Provincial Administration and Internal Security Minister
George Saitoti
George Saitoti served for 12 years as vice-president in Moi’s government before ditching him for the opposition. Prior to being appointed minister for provincial administration and internal security, this former University of Nairobi mathematics professor was minister for education in the first Kibaki administration. He has been an MP since 1983.
His long political career was nearly cut short when he was implicated in one of Kenya’s biggest financial scandals, the $1-billion Goldenberg affair, which was executed during his watch as finance minister between 1983 and 1992.
Minister for Agriculture
William Ruto
When he reported to office on Tuesday, a day after he was appointed Minister for Agriculture, William Ruto made it clear that service delivery was at the top of his agenda.

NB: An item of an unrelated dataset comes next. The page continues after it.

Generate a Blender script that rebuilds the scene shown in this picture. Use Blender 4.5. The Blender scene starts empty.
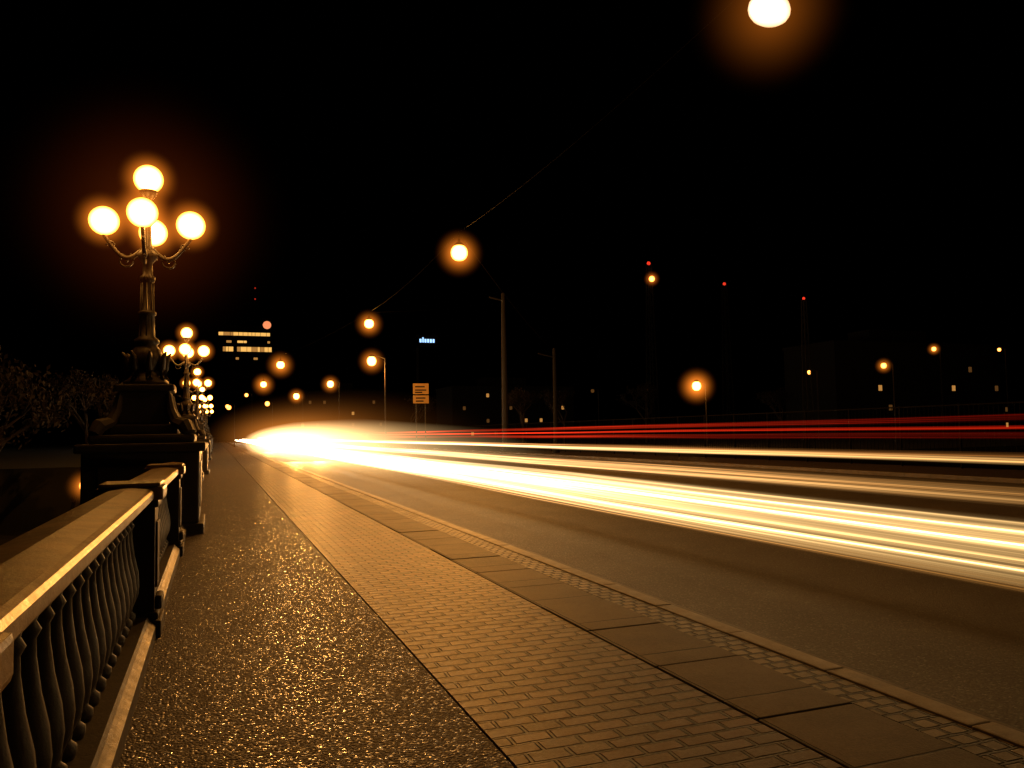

Such gusto has given the fiery MP from Eldoret North in Kenya’s agricultural-rich Rift Valley Province a reputation as a potential future president of the country.
Ruto, who retained his seat in last December’s elections, plunged into politics in 1992 as a chief campaigner for former president Moi.
He chaired Youth for Kanu ’92, an amorphous campaigning outfit awash with slush funds, which successfully campaigned for Moi.
He was first elected to Parliament in 1997. When he threatened to quit Moi’s party, he was instead appointed home affairs minister. Ruto’s own bid for the presidency hit a wall when Odinga won the opposition candidacy on the ODM ticket. As a then senior secretary of Kanu, he teamed up with Odinga to campaign against the Kibaki government’s constitution in the 2005 referendum. Ever since the two have worked together closely.
He holds a BSc degree from the University of Nairobi. He is a large-scale maize, wheat and diary farmer. He also has interests in real estate and is the proprietor of the daily the Kenya Times.
Minister of Higher Education, Science and Technology
Sally Kosgei
Sally Kosgei is a first-time MP from Aldai in the Rift Valley Province and is a member of the ODM.
From 2001 until she left the civil service when Kibaki took power in 2003, she was the most powerful civil servant under the president. As the head of the public service, she was both loathed and loved for her proximity to the presidency.
Kosgei has held various other prominent positions in the government, serving as permanent secretary for foreign affairs and as Kenya’s high commissioner to the United Kingdom.
The 58-year-old former diplomat was plucked from her job at the University of Nairobi, where she was an associate professor of history and international relations.